Zimbabwe’s central bank has spent more than $400 million in just 10 months to support the country’s new gold-backed currency, the ZiG, which was introduced in April 2024. This intervention has been part of efforts to ensure liquidity in the foreign exchange market and stabilize the currency, according to the Reserve Bank of Zimbabwe (RBZ).
Governor John Mushayavanhu revealed on Thursday that the central bank had sold $407.4 million from April to December through its willing-buyer willing-seller system, which replaced the previous weekly dollar auction run by the RBZ. Mushayavanhu made these comments following the monetary policy committee‘s decision to maintain the benchmark interest rate at 35%.
Zimbabwean banks have been purchasing about 70% of the available foreign currency under this system, with an additional $35 million sold in January. The RBZ’s continued interventions reflect its strategic efforts to maintain liquidity and meet demand in the face of limited foreign-exchange reserves.

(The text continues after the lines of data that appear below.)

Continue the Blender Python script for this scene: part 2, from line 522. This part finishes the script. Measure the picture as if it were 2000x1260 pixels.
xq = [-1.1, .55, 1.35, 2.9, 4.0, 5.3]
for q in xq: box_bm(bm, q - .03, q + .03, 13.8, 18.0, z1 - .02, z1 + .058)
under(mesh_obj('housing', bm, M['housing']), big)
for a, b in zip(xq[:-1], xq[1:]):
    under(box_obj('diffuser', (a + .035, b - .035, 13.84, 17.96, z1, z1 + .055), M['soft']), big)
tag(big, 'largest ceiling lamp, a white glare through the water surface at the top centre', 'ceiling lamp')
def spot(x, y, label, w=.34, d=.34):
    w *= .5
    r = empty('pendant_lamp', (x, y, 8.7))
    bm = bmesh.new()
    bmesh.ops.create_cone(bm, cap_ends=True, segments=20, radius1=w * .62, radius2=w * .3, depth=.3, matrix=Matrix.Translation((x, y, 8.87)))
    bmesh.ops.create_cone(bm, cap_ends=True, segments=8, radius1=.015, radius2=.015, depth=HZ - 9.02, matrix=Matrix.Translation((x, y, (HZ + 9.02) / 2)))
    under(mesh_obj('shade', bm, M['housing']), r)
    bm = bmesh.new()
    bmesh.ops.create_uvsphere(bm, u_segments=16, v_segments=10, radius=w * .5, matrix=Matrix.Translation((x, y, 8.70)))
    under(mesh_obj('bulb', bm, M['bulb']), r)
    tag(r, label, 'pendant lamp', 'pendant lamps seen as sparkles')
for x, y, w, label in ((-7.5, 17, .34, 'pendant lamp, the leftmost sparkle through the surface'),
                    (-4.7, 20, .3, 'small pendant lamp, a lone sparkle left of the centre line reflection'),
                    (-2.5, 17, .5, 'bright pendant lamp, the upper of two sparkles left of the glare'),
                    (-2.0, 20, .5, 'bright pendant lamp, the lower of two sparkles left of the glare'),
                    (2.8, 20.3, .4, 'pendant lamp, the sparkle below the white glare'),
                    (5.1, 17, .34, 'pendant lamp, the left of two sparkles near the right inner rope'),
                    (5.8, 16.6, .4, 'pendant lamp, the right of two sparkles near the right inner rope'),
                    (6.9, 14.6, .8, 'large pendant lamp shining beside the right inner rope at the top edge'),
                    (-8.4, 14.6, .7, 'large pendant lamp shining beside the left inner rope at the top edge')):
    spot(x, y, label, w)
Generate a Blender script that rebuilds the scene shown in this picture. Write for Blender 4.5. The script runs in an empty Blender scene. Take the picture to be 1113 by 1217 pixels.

The ZiG, short for Zimbabwe Gold, marks the nation’s sixth attempt since 2009 to establish a stable local currency. Previous efforts were thwarted by surging inflation and significant devaluations. The current currency experienced a 43% devaluation in September 2024 but has since stabilized.
However, analysts at Oxford Economics warn that this recent stability may be artificial, as structural weaknesses in Zimbabwe’s economy could still undermine the currency’s long-term viability. In a client note, the analysts pointed to factors such as limited foreign-exchange reserves, lack of access to external markets, and the government‘s reliance on central bank financing to fill fiscal gaps as ongoing concerns that could keep the currency under pressure.
Despite these challenges, the RBZ remains committed to sustaining the ZiG as Zimbabwe’s functioning currency, even as questions persist about its durability and stability.